Much like power-pop heroes Game Theory in their mid-’80s pomp or more modern examples like PUP, the Toronto punk band, and New York’s Charly Bliss, the Beths’ vocal arrangements are a high-wire thing that require meticulous care and attention. “I don’t know why everybody doesn’t do it,” Stokes says, but the answer is that most bands can’t. “The default position is ‘I can’t sing’,” Pearce adds. “The first thing you’ve got to do is stop saying that. Then you can start getting better. You can go from shit to alright.”

Stokes attributes their patience to the fact that the early days were essentially an exercise in figuring stuff out. “It took us three years, or a couple of years at least, to get any good at it,” she says. “My vocals were not super strong in the first year. I was learning how to sing in a rock band. We were all learning how to be in a rock band. These guys were all learning how to sing backing vocals. It was really challenging having to play these tight arrangements, and everybody having to sing. That’s why it was fun - to do something really hard.”

The formula has now been refined to the point that half the band can ride the pine for a whole tour (Sinclair is teaching, Luketina-Johnston is busy with his Sal Valentine project) without a beat being missed. In Newport, Auckland scene mainstay Katie Everingham and Pearce’s brother Chris tag in as drummer and bassist in a watertight rhythm section while seamlessly hitting their high notes.

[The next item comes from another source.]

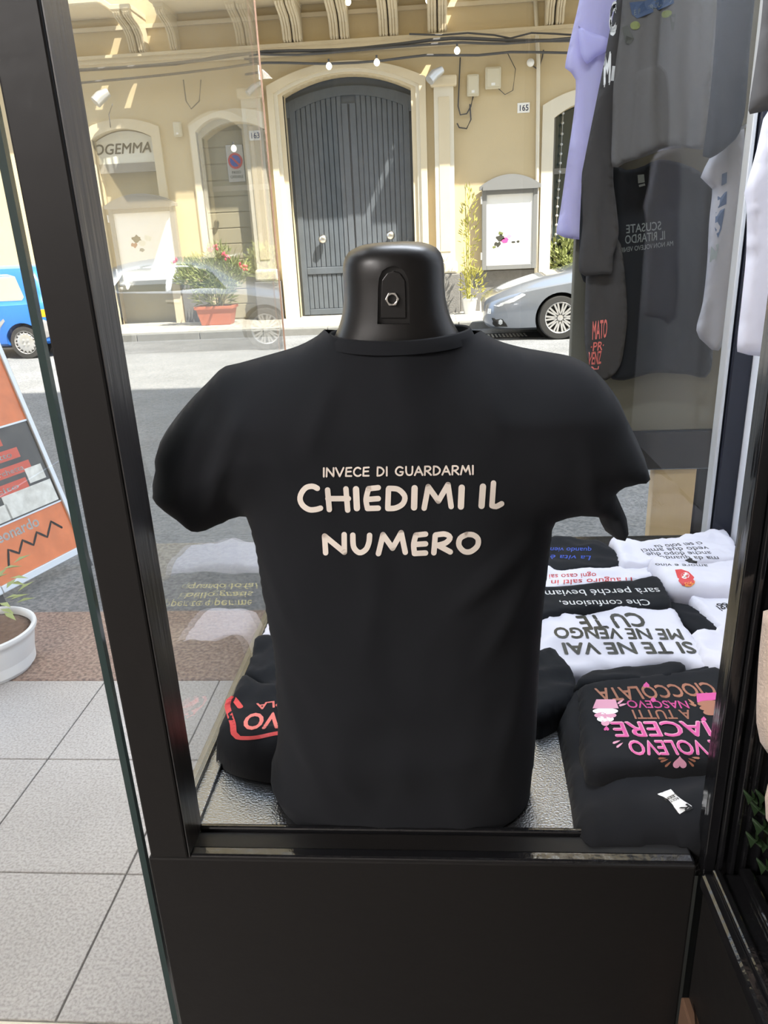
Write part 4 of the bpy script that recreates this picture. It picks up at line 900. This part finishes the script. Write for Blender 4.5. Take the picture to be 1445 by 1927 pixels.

The set is a grin-inducing collision of singalongs and fizzing solos from Pearce (notably on a soaring Happy Unhappy) but the bittersweet nature of Stokes’ writing also carries over. The title track of the new record is a prime example. “There’s something about you,” she sings. “I wanna risk going through future heartbreak, future headaches, wide-eyed nights late lying awake, with future cold shakes from stupid mistakes. Future me hates me.”

“I think that song is a pessimistic song about being optimistic,” Stokes says. “That’s what it’s like: I know this is going to suck, but I’m going to do it anyway, because it might not suck. That’s what’s optimistic about it.” The LP is littered with small insights like this, and snippets that appear to be cribbed from real life. They add colour and depth to words that flit between romantic, anxious, arch and spiteful. One of the great joys in Stokes’ writing is also an underrated facet of pop music in general: its power as a communication tool.

When you can make someone sing along, your words sink beneath the surface and percolate; they stop being solely yours. The Beths’ songs are eminently hummable and, in tandem, Stokes’ words entirely relatable. “We all appreciate being concise in your ideas,” she says. “Trying to crystallise them into something that’s clear, I guess. When you’re listening to something, being able to pick out what the top line or main idea is is important to get through.”

“It's so easy to be generic and vague,” she adds. “I don’t mean that in a bad way. I’m not writing country songs with a specific story about a specific person. I want to leave enough room so that when you’re listening to it you're not thinking about the thing that happened to me, you’re thinking about the thing that happened to you.

“There’s a Malcolm Gladwell podcast about country music and specificity and how it can make a song sad, and I really like that idea of taking something that’s a big, broad feeling or a big, broad topic and adding the specific things in from my life. Make it seem real, I guess, about crying on a Thursday evening or something. Just the fact that it’s specifically a Thursday. That was real.”

The idea that these songs will strike a chord with people thousands of miles away from home is one that Stokes wrestles with, but it’s inescapable when considering ‘Future Me Hates Me’. “It’s funny to say these things are big and powerful and universal, because they feel so small,” she says. “To the point where I almost feel self-conscious about them. It’s the only kind of song I can seem to write. To me it feels like I can only write songs about my feelings. It’s nice to hear it’s a way to connect with people.”

‘Future Me Hates Me’ is out on August 10 through Carpark.